L'exil comme horizon commun

Askold Kourov a coréalisé un documentaire (en russe) consacré aux "agents de l'étranger", diffusé mi-octobre. Le tournage avait débuté avant même le début de l'invasion, mais la guerre en Ukraine apporte un nouvel éclairage à ces témoignages. "Rétrospectivement, je comprends que cette loi a été utilisée dans le cadre des préparatifs", explique-t-il. "C'est également le sentiment de tous les 'agents de l'étranger' que j'ai interrogés." Le rythme des inscriptions a bondi au second semestre 2021 (comme vous pouvez le constater sur le graphique qui suit), alors que le Kremlin couvait son invasion. Comme pour arracher les mauvaises herbes et dégager le terrain médiatique.

Avec acharnement, parfois. Un habitant d'Irkoutsk a par exemple été désigné "agent de l'étranger" à trois reprises, pour autant de motifs. "Il dirigeait notamment l'Union des bibliophiles locale et avait observé des scrutins électoraux pour le compte d'une organisation civile", raconte Askold Kourov, depuis la ville européenne où il vit désormais.

Point de départ de son film, le centenaire des "bateaux des philosophes", un épisode de l'histoire soviétique marqué par l'expulsion d'intellectuels à bord de deux navires, en 1922, sur ordre de Lénine.

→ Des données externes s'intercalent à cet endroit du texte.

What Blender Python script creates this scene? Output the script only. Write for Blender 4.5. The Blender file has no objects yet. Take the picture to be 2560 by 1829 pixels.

Avec une pointe d'ironie, Askold Kourov cite la justification fameuse de Léon Trotski : "Nous ne pouvons pas fusiller ces gens, mais il n'est plus possible de les supporter". La logique, selon le réalisateur, est aujourd'hui la même.

Deutsche Welle, Dojd, Meduza, Novaïa Gazeta, Mediazona, Radio Free Europe, The Insider... La vague anti-médias n'a donc pas suffi au Kremlin, qui ajoute chaque vendredi de nouveaux noms aux listes. Avec une préférence pour les leaders d'opinion de l'autre Russie, celle qui boude la télévision d'Etat pour se connecter sur YouTube. De la politologue Ekaterina Schulmann à l'historienne Tamara Eidelman, en passant par le blogueur vidéo Iouri Doud et le militant politique Maxim Katz.

"Ces Russes sont considérés comme des traîtres à la patrie, un peu comme avec les lois de l'époque soviétique. Ils le vivent difficilement."

Askold Kourov, réalisateur

à franceinfo

Le nombre d'"agents de l'étranger" devrait augmenter rapidement. A compter du 1er décembre, une nouvelle loi (en russe) élargira le statut en l'étendant à toute forme de "soutien" ou d'"influence", et non plus à un éventuel financement. Un registre unifié, par ailleurs, est en cours de finalisation. Le sénateur Andreï Klimov suggère même d'intégrer par défaut tous ceux qui ont fait leurs valises depuis le début de l'invasion en Ukraine. Rien n'a été décidé sur ce dernier point.

"Pendant le tournage, nos interlocuteurs quittaient la Russie les uns après les autres", raconte Askold Kourov. "A un moment, on avait même pensé finir le documentaire avec un plan de navire et l'horizon". Pour Leonid Gozman, cela ne fait désormais guère de doute : "Tôt ou tard, les 'agents de l'étranger' seront tous arrêtés". Le quai de l'exil sera alors désert. Le dernier "bateau des philosophes" aura déjà largué les amarres.